■ **Problem to solve**:
Reproduce the listing exactly, with no pictures in your copy.
-- Start of Source data --
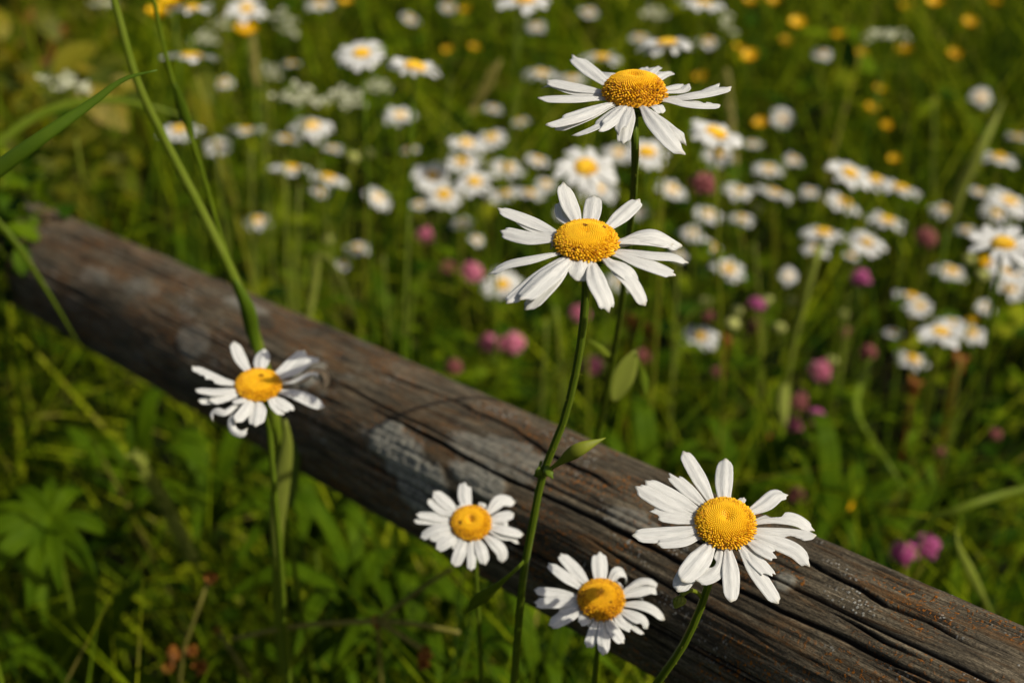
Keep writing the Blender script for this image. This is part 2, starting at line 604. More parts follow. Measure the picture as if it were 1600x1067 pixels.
def log_mat():
    m, nt, out = newmat('weathered_wood')
    lv = N_(nt, 'ShaderNodeAttribute', attribute_name='lv').outputs['Vector']
    ck = N_(nt, 'ShaderNodeAttribute', attribute_name='crack').outputs['Fac']
    li = N_(nt, 'ShaderNodeAttribute', attribute_name='lichen').outputs['Fac']

    def mapped(sx, sy):
        mp = N_(nt, 'ShaderNodeMapping')
        mp.inputs['Scale'].default_value = (sx, sy, 0)
        nt.links.new(lv, mp.inputs[0])
        return mp.outputs[0]
    g1 = noise(nt, mapped(32, 380), 1, 8, .7, .5)
    g2 = noise(nt, mapped(150, 1700), 1, 6, .78, .2)
    g4 = noise(nt, mapped(900, 1100), 1, 4, .7)
    g3 = noise(nt, mapped(9, 40), 1, 5, .6)
    c = ramp(nt, g1, [(.32, (.024, .020, .0155)), (.45, (.094, .077, .052)), (.58, (.19, .156, .106)), (.75, (.37, .31, .22))])
    fine = ramp(nt, g2, [(.34, (.22, .21, .20)), (.5, (.9, .89, .86)), (.66, (1.6, 1.55, 1.46))])
    c = mix(nt, 0.9, c, fine, 'MULTIPLY')
    c = mix(nt, 0.75, c, ramp(nt, g4, [(.34, (.35, .34, .32)), (.5, (.95, .95, .94)), (.68, (1.5, 1.47, 1.4))]), 'MULTIPLY')
    # dark weathered areas
    dark = ramp(nt, g3, [(.36, (.36, .34, .32)), (.56, (1, 1, 1))])
    c = mix(nt, 0.8, c, dark, 'MULTIPLY')
    # rusty stains along cracks and in streaks
    o1 = noise(nt, mapped(22, 150), 1, 6, .68, .6)
    om = ramp(nt, o1, [(.52, (0, 0, 0)), (.64, (1, 1, 1))])
    orange = mix(nt, g2, (.10, .042, .010), (.33, .15, .03))
    c = mix(nt, math_(nt, 'MULTIPLY', om, .38), c, orange)
    # granular orange lichen
    o2 = noise(nt, mapped(620, 620), 1, 3, .6)
    o3 = noise(nt, mapped(22, 45), 1, 3, .55, .3)
    om2 = math_(nt, 'MULTIPLY', ramp(nt, o2, [(.56, (0, 0, 0)), (.62, (1, 1, 1))]), ramp(nt, o3, [(.46, (0, 0, 0)), (.57, (1, 1, 1))]))
    c = mix(nt, om2, c, (.36, .125, .012))
    # crusty pale specks
    vo = N_(nt, 'ShaderNodeTexVoronoi')
    vo.inputs['Scale'].default_value = 1
    nt.links.new(mapped(620, 620), vo.inputs['Vector'])
    p3 = noise(nt, mapped(30, 70), 1, 3, .6)
    vec = N_(nt, 'ShaderNodeVectorMath', operation='ADD')
    vec.inputs[1].default_value = (5.3, 2.2, 0)
    dots = ramp(nt, vo.outputs['Distance'], [(.24, (1, 1, 1)), (.36, (0, 0, 0))])
    pm = math_(nt, 'MULTIPLY', dots, ramp(nt, p3, [(.55, (0, 0, 0)), (.65, (1, 1, 1))]))
    c = mix(nt, pm, c, (.42, .41, .36))
    # grey crustose lichen patches
    l1 = noise(nt, mapped(260, 260), 1, 5, .65)
    lc = ramp(nt, l1, [(.3, (.17, .165, .135)), (.5, (.33, .32, .265)), (.68, (.50, .46, .36))])
    lm = math_(nt, 'MULTIPLY', li, ramp(nt, l1, [(.26, (.35, .35, .35)), (.42, (1, 1, 1))]), True)
    c = mix(nt, math_(nt, 'MULTIPLY', lm, .9), c, lc)
    # colour darkens inside the open cracks
    cm = ramp(nt, ck, [(.10, (1, 1, 1)), (.5, (.10, .085, .07))])
    c = mix(nt, 1, c, cm, 'MULTIPLY')
    b = N_(nt, 'ShaderNodeBsdfPrincipled')
    b.inputs['Roughness'].default_value = 0.88
    b.inputs['Specular IOR Level'].default_value = 0.2
    nt.links.new(c, b.inputs['Base Color'])
    h = math_(nt, 'ADD', math_(nt, 'MULTIPLY', g2, .7), math_(nt, 'MULTIPLY', g1, .6))
    h = math_(nt, 'ADD', h, math_(nt, 'MULTIPLY', g4, .45))
    h = math_(nt, 'ADD', h, math_(nt, 'MULTIPLY', math_(nt, 'MAXIMUM', pm, om2), .5))
    h = math_(nt, 'ADD', h, math_(nt, 'MULTIPLY', l1, math_(nt, 'MULTIPLY', li, .5)))
    bm = N_(nt, 'ShaderNodeBump')
    bm.inputs['Strength'].default_value = 0.9
    bm.inputs['Distance'].default_value = 0.0016
    nt.links.new(h, bm.inputs['Height'])
    nt.links.new(bm.outputs[0], b.inputs['Normal'])
    nt.links.new(b.outputs[0], out.inputs['Surface'])
    return m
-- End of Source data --
■ **Solution for this task**:
Keep writing the Blender script for this image. This is part 2, starting at line 604. More parts follow. Measure the picture as if it were 1600x1067 pixels.
def log_mat():
    m, nt, out = newmat('weathered_wood')
    lv = N_(nt, 'ShaderNodeAttribute', attribute_name='lv').outputs['Vector']
    ck = N_(nt, 'ShaderNodeAttribute', attribute_name='crack').outputs['Fac']
    li = N_(nt, 'ShaderNodeAttribute', attribute_name='lichen').outputs['Fac']

    def mapped(sx, sy):
        mp = N_(nt, 'ShaderNodeMapping')
        mp.inputs['Scale'].default_value = (sx, sy, 0)
        nt.links.new(lv, mp.inputs[0])
        return mp.outputs[0]
    g1 = noise(nt, mapped(32, 380), 1, 8, .7, .5)
    g2 = noise(nt, mapped(150, 1700), 1, 6, .78, .2)
    g4 = noise(nt, mapped(900, 1100), 1, 4, .7)
    g3 = noise(nt, mapped(9, 40), 1, 5, .6)
    c = ramp(nt, g1, [(.32, (.024, .020, .0155)), (.45, (.094, .077, .052)), (.58, (.19, .156, .106)), (.75, (.37, .31, .22))])
    fine = ramp(nt, g2, [(.34, (.22, .21, .20)), (.5, (.9, .89, .86)), (.66, (1.6, 1.55, 1.46))])
    c = mix(nt, 0.9, c, fine, 'MULTIPLY')
    c = mix(nt, 0.75, c, ramp(nt, g4, [(.34, (.35, .34, .32)), (.5, (.95, .95, .94)), (.68, (1.5, 1.47, 1.4))]), 'MULTIPLY')
    # dark weathered areas
    dark = ramp(nt, g3, [(.36, (.36, .34, .32)), (.56, (1, 1, 1))])
    c = mix(nt, 0.8, c, dark, 'MULTIPLY')
    # rusty stains along cracks and in streaks
    o1 = noise(nt, mapped(22, 150), 1, 6, .68, .6)
    om = ramp(nt, o1, [(.52, (0, 0, 0)), (.64, (1, 1, 1))])
    orange = mix(nt, g2, (.10, .042, .010), (.33, .15, .03))
    c = mix(nt, math_(nt, 'MULTIPLY', om, .38), c, orange)
    # granular orange lichen
    o2 = noise(nt, mapped(620, 620), 1, 3, .6)
    o3 = noise(nt, mapped(22, 45), 1, 3, .55, .3)
    om2 = math_(nt, 'MULTIPLY', ramp(nt, o2, [(.56, (0, 0, 0)), (.62, (1, 1, 1))]), ramp(nt, o3, [(.46, (0, 0, 0)), (.57, (1, 1, 1))]))
    c = mix(nt, om2, c, (.36, .125, .012))
    # crusty pale specks
    vo = N_(nt, 'ShaderNodeTexVoronoi')
    vo.inputs['Scale'].default_value = 1
    nt.links.new(mapped(620, 620), vo.inputs['Vector'])
    p3 = noise(nt, mapped(30, 70), 1, 3, .6)
    vec = N_(nt, 'ShaderNodeVectorMath', operation='ADD')
    vec.inputs[1].default_value = (5.3, 2.2, 0)
    dots = ramp(nt, vo.outputs['Distance'], [(.24, (1, 1, 1)), (.36, (0, 0, 0))])
    pm = math_(nt, 'MULTIPLY', dots, ramp(nt, p3, [(.55, (0, 0, 0)), (.65, (1, 1, 1))]))
    c = mix(nt, pm, c, (.42, .41, .36))
    # grey crustose lichen patches
    l1 = noise(nt, mapped(260, 260), 1, 5, .65)
    lc = ramp(nt, l1, [(.3, (.17, .165, .135)), (.5, (.33, .32, .265)), (.68, (.50, .46, .36))])
    lm = math_(nt, 'MULTIPLY', li, ramp(nt, l1, [(.26, (.35, .35, .35)), (.42, (1, 1, 1))]), True)
    c = mix(nt, math_(nt, 'MULTIPLY', lm, .9), c, lc)
    # colour darkens inside the open cracks
    cm = ramp(nt, ck, [(.10, (1, 1, 1)), (.5, (.10, .085, .07))])
    c = mix(nt, 1, c, cm, 'MULTIPLY')
    b = N_(nt, 'ShaderNodeBsdfPrincipled')
    b.inputs['Roughness'].default_value = 0.88
    b.inputs['Specular IOR Level'].default_value = 0.2
    nt.links.new(c, b.inputs['Base Color'])
    h = math_(nt, 'ADD', math_(nt, 'MULTIPLY', g2, .7), math_(nt, 'MULTIPLY', g1, .6))
    h = math_(nt, 'ADD', h, math_(nt, 'MULTIPLY', g4, .45))
    h = math_(nt, 'ADD', h, math_(nt, 'MULTIPLY', math_(nt, 'MAXIMUM', pm, om2), .5))
    h = math_(nt, 'ADD', h, math_(nt, 'MULTIPLY', l1, math_(nt, 'MULTIPLY', li, .5)))
    bm = N_(nt, 'ShaderNodeBump')
    bm.inputs['Strength'].default_value = 0.9
    bm.inputs['Distance'].default_value = 0.0016
    nt.links.new(h, bm.inputs['Height'])
    nt.links.new(bm.outputs[0], b.inputs['Normal'])
    nt.links.new(b.outputs[0], out.inputs['Surface'])
    return m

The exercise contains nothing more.